Cheney blamed the negative perception on news coverage of the daily violence instead of the progress being made toward democracy.

"There is a constant sort of perception, if you will, that's created because what's newsworthy is the car bomb in Baghdad," the vice president said. "It's not all the work that went on that day in 15 other provinces."

White House critics bemoaned the fact that the third anniversary of fighting ever came to pass and accused the Bush administration of incompetence.

"By any measure, in my view, we're worse off in Iraq today than we were a year ago," Sen. Joe Biden, D-Del., said on CNN's "Late Edition." He cited increased deaths and violence, incomplete government services and a long path to building a consensus government.

Rumsfeld urged Americans to continue supporting the fight and said he believes history will show that the terrorists were defeated. Meanwhile, his detractors issued another round of criticism and calls for his resignation.

In a New York Times column, retired Gen. Paul D. Eaton, who was in charge of training the Iraqi military from 2003-2004, called the defense secretary "incompetent strategically, operationally and tactically, and is far more responsible for what has happened to our important mission in Iraq. Mr. Rumsfeld must step down."

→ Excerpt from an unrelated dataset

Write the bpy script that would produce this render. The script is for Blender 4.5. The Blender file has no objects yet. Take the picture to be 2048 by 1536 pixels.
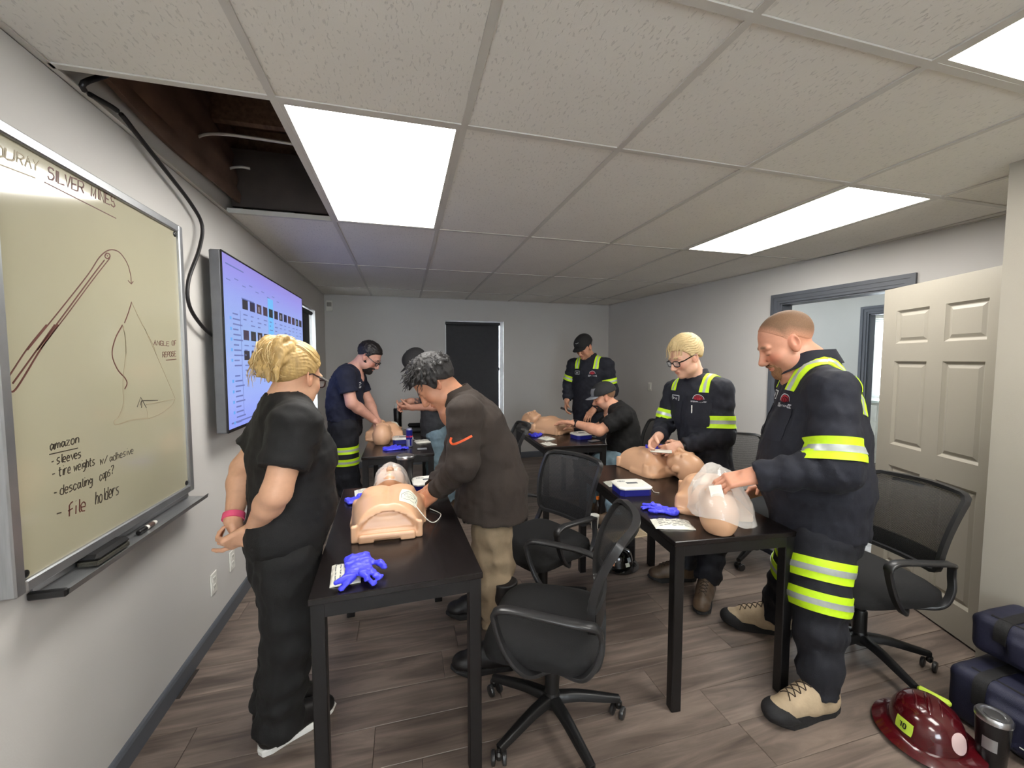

Nearly three years ago Bush announced the end to major combat in Iraq.

Last week, U.S. forces launched Operation Swarmer, described by the Pentagon as the biggest air assault since April 2003. However, Casey said Sunday that he wouldn't categorize Swarmer as a major combat operation, noting that other operations had used far more troops.

"It was an operation to go out into an almost uninhabited area," Casey said. "I think, frankly, it got a little bit more hype than it really deserved because of the use of the helicopters to get the Iraqi and the coalition forces there."